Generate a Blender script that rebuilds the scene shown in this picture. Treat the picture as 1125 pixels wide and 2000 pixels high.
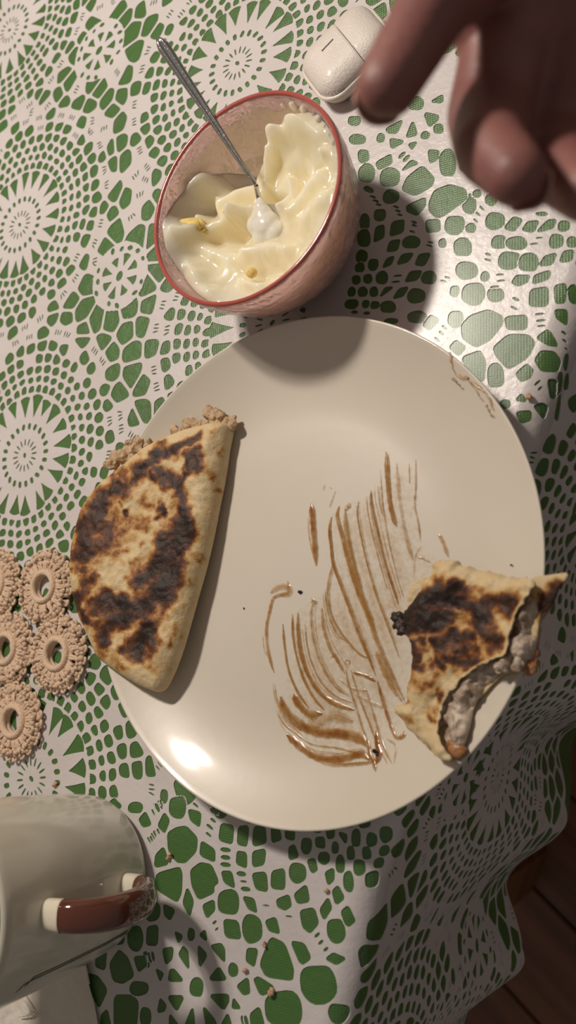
import bpy, bmesh, math, random
import numpy as np
from mathutils import Vector, Matrix
for o in list(bpy.data.objects): bpy.data.objects.remove(o)
SC = bpy.context.scene
COL = SC.collection
random.seed(4)
RNG = np.random.default_rng(7)

# ------------------------------------------------------------------ camera, world, light, exposure
TILT = math.radians(33.0); FPX = 1600.0; HCAM = 0.36
_d = np.array([-.95, .31, 0.0]); _d /= np.linalg.norm(_d)
_k = np.cross([0, 0, -1.0], _d)
def _rot(v):
    v = np.array(v, float)
    return v*math.cos(TILT)+np.cross(_k, v)*math.sin(TILT)+_k*np.dot(_k, v)*(1-math.cos(TILT))
CF, CR, CU = _rot([0, 0, -1]), _rot([1, 0, 0]), _rot([0, 1, 0])
CC = np.array([0, 0, HCAM])
cam = bpy.data.cameras.new('camera'); camo = bpy.data.objects.new('camera', cam); COL.objects.link(camo)
camo.matrix_world = Matrix(((CR[0], CU[0], -CF[0], 0), (CR[1], CU[1], -CF[1], 0), (CR[2], CU[2], -CF[2], HCAM), (0, 0, 0, 1)))
cam.sensor_fit = 'VERTICAL'; cam.sensor_height = 36.0; cam.sensor_width = 20.25
cam.lens = FPX/2000*36.0; cam.clip_start = 0.01; cam.clip_end = 50
cam.dof.use_dof = True; cam.dof.focus_distance = 0.44; cam.dof.aperture_fstop = 7.5
SC.camera = camo
SC.view_settings.view_transform = 'Standard'; SC.view_settings.look = 'None'
SC.view_settings.gamma = 1.0; SC.view_settings.use_curve_mapping = False
SC.view_settings.exposure = 0.0
w = bpy.data.worlds.new('room_ambient'); SC.world = w; w.use_nodes = True
w.node_tree.nodes['Background'].inputs[0].default_value = (1.0, .90, .82, 1)
w.node_tree.nodes['Background'].inputs[1].default_value = 0.15
for i, (x, y, z, e) in enumerate([(-.43, .50, .76, 9.6), (-.485, .465, .76, 7.8), (-.45, .545, .78, 7.8)]):
    l = bpy.data.lights.new('pendant_bulb', 'POINT'); l.energy = e; l.color = (1.0, .89, .78); l.shadow_soft_size = .028
    lo = bpy.data.objects.new('pendant_bulb', l); lo.location = (x, y, z); COL.objects.link(lo)

def P(x, y, z=0.0):
    r = CF*FPX+CR*(x-562.5)-CU*(y-1000)
    return CC+r*((z-HCAM)/r[2])
def PD(x, y, dep):
    r = CF*FPX+CR*(x-562.5)-CU*(y-1000)
    return CC+r*dep/FPX
def PX(p):                                  # world points -> picture coordinates (used only to lay print/char colours out on surfaces)
    v = np.asarray(p)-CC; zz = v@CF
    return 562.5+FPX*(v@CR)/zz, 1000-FPX*(v@CU)/zz

# ------------------------------------------------------------------ materials
def srgb(r, g, b):
    f = lambda c: (c/255/12.92) if c/255 <= .04045 else ((c/255+.055)/1.055)**2.4
    return (f(r), f(g), f(b), 1)
class Mat:
    def __init__(s, name, base=(.8, .8, .8, 1), rough=.5, **kw):
        s.m = bpy.data.materials.new(name); s.m.use_nodes = True
        s.nt = s.m.node_tree; s.b = s.nt.nodes['Principled BSDF']
        s.b.inputs['Base Color'].default_value = base; s.b.inputs['Roughness'].default_value = rough
        for k, v in kw.items(): s.b.inputs[k.replace('_', ' ')].default_value = v
    def n(s, t, **kw):
        n = s.nt.nodes.new(t)
        for k, v in kw.items():
            if hasattr(n, k): setattr(n, k, v)
            else: n.inputs[k].default_value = v
        return n
    def l(s, a, b): s.nt.links.new(a, b)
    def noise(s, scale, detail=4, rough=.55, coord='Object'):
        tc = s.n('ShaderNodeTexCoord'); n = s.n('ShaderNodeTexNoise')
        n.inputs['Scale'].default_value = scale; n.inputs['Detail'].default_value = detail; n.inputs['Roughness'].default_value = rough
        s.l(tc.outputs[coord], n.inputs['Vector']); return n
    def bump(s, src, dist, strength=1.0):
        b = s.n('ShaderNodeBump'); b.inputs['Distance'].default_value = dist; b.inputs['Strength'].default_value = strength
        s.l(src, b.inputs['Height'])
        prev = s.b.inputs['Normal'].links
        if prev: s.l(prev[0].from_socket, b.inputs['Normal'])
        s.l(b.outputs[0], s.b.inputs['Normal']); return b
    def ramp(s, src, stops, to='Base Color'):
        r = s.n('ShaderNodeValToRGB'); e = r.color_ramp.elements
        while len(e) < len(stops): e.new(.5)
        for q, (p, c) in zip(e, stops): q.position = p; q.color = c
        s.l(src, r.inputs[0])
        if to: s.l(r.outputs[0], s.b.inputs[to])
        return r

def mat_lace():
    m = Mat('white_vinyl', srgb(220, 213, 212), .34, Coat_Weight=.3, Coat_Roughness=.3)
    n = m.noise(260, 4, .65); m.bump(n.outputs[0], .0006, .5)
    n2 = m.noise(45, 3); m.bump(n2.outputs[0], .0018, .4)
    n3 = m.noise(14, 4); m.ramp(n3.outputs[0], [(.35, srgb(204, 197, 195)), (.65, srgb(212, 206, 206))])
    return m.m
def mat_green():
    m = Mat('green_weave_vinyl', srgb(78, 112, 62), .38, Coat_Weight=.3, Coat_Roughness=.25)
    n3 = m.noise(12, 3); m.ramp(n3.outputs[0], [(.3, srgb(76, 106, 60)), (.7, srgb(70, 112, 52))])
    tc = m.n('ShaderNodeTexCoord'); sep = m.n('ShaderNodeSeparateXYZ'); m.l(tc.outputs['Object'], sep.inputs[0])
    waves = []
    for ax, fr in (('X', 4600.), ('Y', 5200.)):
        mu = m.n('ShaderNodeMath', operation='MULTIPLY'); mu.inputs[1].default_value = fr; m.l(sep.outputs[ax], mu.inputs[0])
        si = m.n('ShaderNodeMath', operation='SINE'); m.l(mu.outputs[0], si.inputs[0]); waves.append(si)
    mx = m.n('ShaderNodeMath', operation='MAXIMUM'); m.l(waves[0].outputs[0], mx.inputs[0]); m.l(waves[1].outputs[0], mx.inputs[1])
    m.bump(mx.outputs[0], .00016, .35)
    n = m.noise(130, 3); m.bump(n.outputs[0], .0012, .5)
    return m.m
def mat_plate():
    m = Mat('cream_glazed_ceramic', srgb(214, 203, 184), .36, Coat_Weight=.35, Coat_Roughness=.09, Specular_IOR_Level=.4)
    n = m.noise(9, 5); m.ramp(n.outputs[0], [(.3, srgb(209, 200, 185)), (.7, srgb(215, 207, 194))])
    n2 = m.noise(90, 3); m.bump(n2.outputs[0], .0004, .22)
    return m.m
def mat_tortilla():
    m = Mat('toasted_tortilla', rough=.5, Specular_IOR_Level=.35)
    m.b.inputs['Subsurface Radius'].default_value = (.004, .002, .001)
    at = m.n('ShaderNodeAttribute', attribute_name='char')
    n = m.noise(330, 6, .65); n2 = m.noise(110, 5, .6)
    s1 = m.n('ShaderNodeMath', operation='MULTIPLY_ADD'); m.l(n.outputs[0], s1.inputs[0]); s1.inputs[1].default_value = .56; s1.inputs[2].default_value = -.29
    s2 = m.n('ShaderNodeMath', operation='MULTIPLY_ADD'); m.l(n2.outputs[0], s2.inputs[0]); s2.inputs[1].default_value = .72; s2.inputs[2].default_value = -.38
    a1 = m.n('ShaderNodeMath', operation='ADD'); m.l(s1.outputs[0], a1.inputs[0]); m.l(s2.outputs[0], a1.inputs[1])
    a2 = m.n('ShaderNodeMath', operation='ADD'); m.l(a1.outputs[0], a2.inputs[0]); m.l(at.outputs['Fac'], a2.inputs[1])
    m.ramp(a2.outputs[0], [(.0, srgb(212, 191, 152)), (.2, srgb(205, 178, 131)), (.36, srgb(188, 146, 90)), (.5, srgb(148, 96, 52)), (.64, srgb(98, 60, 38)), (.82, srgb(64, 42, 33)), (1.1, srgb(42, 30, 26))])
    m.bump(n.outputs[0], .0009, .6); m.bump(n2.outputs[0], .002, .5)
    return m.m
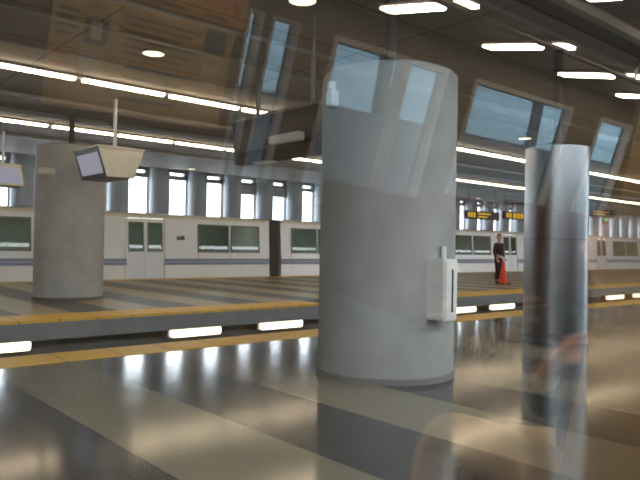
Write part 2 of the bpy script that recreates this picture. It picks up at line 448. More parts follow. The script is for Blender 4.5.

━━━

Prompt » Begin with the first line of the records and repeat every line up to the one with "RNG = np.random.default_rng(7)", counting that line too. Pictures are not part of the copy.

Written answer »
Generate a Blender script that rebuilds the scene shown in this picture. Treat the picture as 1125 pixels wide and 2000 pixels high.
import bpy, bmesh, math, random
import numpy as np
from mathutils import Vector, Matrix
for o in list(bpy.data.objects): bpy.data.objects.remove(o)
SC = bpy.context.scene
COL = SC.collection
random.seed(4)
RNG = np.random.default_rng(7)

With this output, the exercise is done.